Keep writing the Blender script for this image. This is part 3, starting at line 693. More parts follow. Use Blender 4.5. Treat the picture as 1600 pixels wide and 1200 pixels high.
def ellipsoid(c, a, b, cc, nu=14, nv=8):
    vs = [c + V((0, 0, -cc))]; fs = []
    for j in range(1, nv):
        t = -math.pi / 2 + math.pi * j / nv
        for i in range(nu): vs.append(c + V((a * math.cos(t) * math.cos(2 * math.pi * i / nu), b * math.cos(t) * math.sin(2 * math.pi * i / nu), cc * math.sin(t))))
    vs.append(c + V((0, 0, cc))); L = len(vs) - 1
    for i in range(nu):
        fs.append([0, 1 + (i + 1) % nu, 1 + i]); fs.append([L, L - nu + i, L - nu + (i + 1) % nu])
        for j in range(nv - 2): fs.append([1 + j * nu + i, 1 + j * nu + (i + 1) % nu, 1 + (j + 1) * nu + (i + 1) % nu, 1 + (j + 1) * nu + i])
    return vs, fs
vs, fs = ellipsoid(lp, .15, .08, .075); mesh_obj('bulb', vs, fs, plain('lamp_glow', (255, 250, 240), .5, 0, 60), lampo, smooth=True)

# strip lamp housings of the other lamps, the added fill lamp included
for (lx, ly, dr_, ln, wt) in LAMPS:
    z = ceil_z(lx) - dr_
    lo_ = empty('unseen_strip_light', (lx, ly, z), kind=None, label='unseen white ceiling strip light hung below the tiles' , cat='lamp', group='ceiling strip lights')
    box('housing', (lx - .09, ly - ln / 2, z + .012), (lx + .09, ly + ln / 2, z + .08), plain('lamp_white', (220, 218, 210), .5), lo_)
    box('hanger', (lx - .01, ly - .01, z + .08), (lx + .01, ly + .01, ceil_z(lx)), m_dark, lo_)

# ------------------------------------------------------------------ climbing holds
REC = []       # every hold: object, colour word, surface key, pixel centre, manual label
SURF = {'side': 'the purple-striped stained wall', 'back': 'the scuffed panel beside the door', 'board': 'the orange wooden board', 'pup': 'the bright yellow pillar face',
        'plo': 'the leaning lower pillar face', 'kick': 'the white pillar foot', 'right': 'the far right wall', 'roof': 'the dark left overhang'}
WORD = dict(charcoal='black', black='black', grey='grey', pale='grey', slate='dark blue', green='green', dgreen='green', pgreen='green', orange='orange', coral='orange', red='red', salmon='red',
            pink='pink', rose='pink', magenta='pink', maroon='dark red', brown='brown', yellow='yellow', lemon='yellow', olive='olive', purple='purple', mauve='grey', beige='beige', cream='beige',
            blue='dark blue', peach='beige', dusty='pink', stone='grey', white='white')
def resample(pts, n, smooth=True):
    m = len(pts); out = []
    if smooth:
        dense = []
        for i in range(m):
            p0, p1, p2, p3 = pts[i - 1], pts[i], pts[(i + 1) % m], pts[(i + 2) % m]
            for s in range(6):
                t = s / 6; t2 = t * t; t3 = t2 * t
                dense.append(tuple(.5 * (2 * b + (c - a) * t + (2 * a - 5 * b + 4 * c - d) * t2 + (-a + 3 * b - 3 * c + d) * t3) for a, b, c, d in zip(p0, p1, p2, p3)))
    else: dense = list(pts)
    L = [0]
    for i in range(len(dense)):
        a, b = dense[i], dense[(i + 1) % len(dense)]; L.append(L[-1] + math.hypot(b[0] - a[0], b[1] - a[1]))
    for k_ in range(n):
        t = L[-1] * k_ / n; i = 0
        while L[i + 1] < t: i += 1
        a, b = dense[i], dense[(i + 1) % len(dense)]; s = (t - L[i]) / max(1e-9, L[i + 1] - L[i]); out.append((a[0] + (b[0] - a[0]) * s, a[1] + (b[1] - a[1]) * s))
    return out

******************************

*Required task*: Transcribe the material above in its entirety. Match it exactly.

*Answer for this exercise*:
Keep writing the Blender script for this image. This is part 3, starting at line 693. More parts follow. Use Blender 4.5. Treat the picture as 1600 pixels wide and 1200 pixels high.
def ellipsoid(c, a, b, cc, nu=14, nv=8):
    vs = [c + V((0, 0, -cc))]; fs = []
    for j in range(1, nv):
        t = -math.pi / 2 + math.pi * j / nv
        for i in range(nu): vs.append(c + V((a * math.cos(t) * math.cos(2 * math.pi * i / nu), b * math.cos(t) * math.sin(2 * math.pi * i / nu), cc * math.sin(t))))
    vs.append(c + V((0, 0, cc))); L = len(vs) - 1
    for i in range(nu):
        fs.append([0, 1 + (i + 1) % nu, 1 + i]); fs.append([L, L - nu + i, L - nu + (i + 1) % nu])
        for j in range(nv - 2): fs.append([1 + j * nu + i, 1 + j * nu + (i + 1) % nu, 1 + (j + 1) * nu + (i + 1) % nu, 1 + (j + 1) * nu + i])
    return vs, fs
vs, fs = ellipsoid(lp, .15, .08, .075); mesh_obj('bulb', vs, fs, plain('lamp_glow', (255, 250, 240), .5, 0, 60), lampo, smooth=True)

# strip lamp housings of the other lamps, the added fill lamp included
for (lx, ly, dr_, ln, wt) in LAMPS:
    z = ceil_z(lx) - dr_
    lo_ = empty('unseen_strip_light', (lx, ly, z), kind=None, label='unseen white ceiling strip light hung below the tiles' , cat='lamp', group='ceiling strip lights')
    box('housing', (lx - .09, ly - ln / 2, z + .012), (lx + .09, ly + ln / 2, z + .08), plain('lamp_white', (220, 218, 210), .5), lo_)
    box('hanger', (lx - .01, ly - .01, z + .08), (lx + .01, ly + .01, ceil_z(lx)), m_dark, lo_)

# ------------------------------------------------------------------ climbing holds
REC = []       # every hold: object, colour word, surface key, pixel centre, manual label
SURF = {'side': 'the purple-striped stained wall', 'back': 'the scuffed panel beside the door', 'board': 'the orange wooden board', 'pup': 'the bright yellow pillar face',
        'plo': 'the leaning lower pillar face', 'kick': 'the white pillar foot', 'right': 'the far right wall', 'roof': 'the dark left overhang'}
WORD = dict(charcoal='black', black='black', grey='grey', pale='grey', slate='dark blue', green='green', dgreen='green', pgreen='green', orange='orange', coral='orange', red='red', salmon='red',
            pink='pink', rose='pink', magenta='pink', maroon='dark red', brown='brown', yellow='yellow', lemon='yellow', olive='olive', purple='purple', mauve='grey', beige='beige', cream='beige',
            blue='dark blue', peach='beige', dusty='pink', stone='grey', white='white')
def resample(pts, n, smooth=True):
    m = len(pts); out = []
    if smooth:
        dense = []
        for i in range(m):
            p0, p1, p2, p3 = pts[i - 1], pts[i], pts[(i + 1) % m], pts[(i + 2) % m]
            for s in range(6):
                t = s / 6; t2 = t * t; t3 = t2 * t
                dense.append(tuple(.5 * (2 * b + (c - a) * t + (2 * a - 5 * b + 4 * c - d) * t2 + (-a + 3 * b - 3 * c + d) * t3) for a, b, c, d in zip(p0, p1, p2, p3)))
    else: dense = list(pts)
    L = [0]
    for i in range(len(dense)):
        a, b = dense[i], dense[(i + 1) % len(dense)]; L.append(L[-1] + math.hypot(b[0] - a[0], b[1] - a[1]))
    for k_ in range(n):
        t = L[-1] * k_ / n; i = 0
        while L[i + 1] < t: i += 1
        a, b = dense[i], dense[(i + 1) % len(dense)]; s = (t - L[i]) / max(1e-9, L[i + 1] - L[i]); out.append((a[0] + (b[0] - a[0]) * s, a[1] + (b[1] - a[1]) * s))
    return out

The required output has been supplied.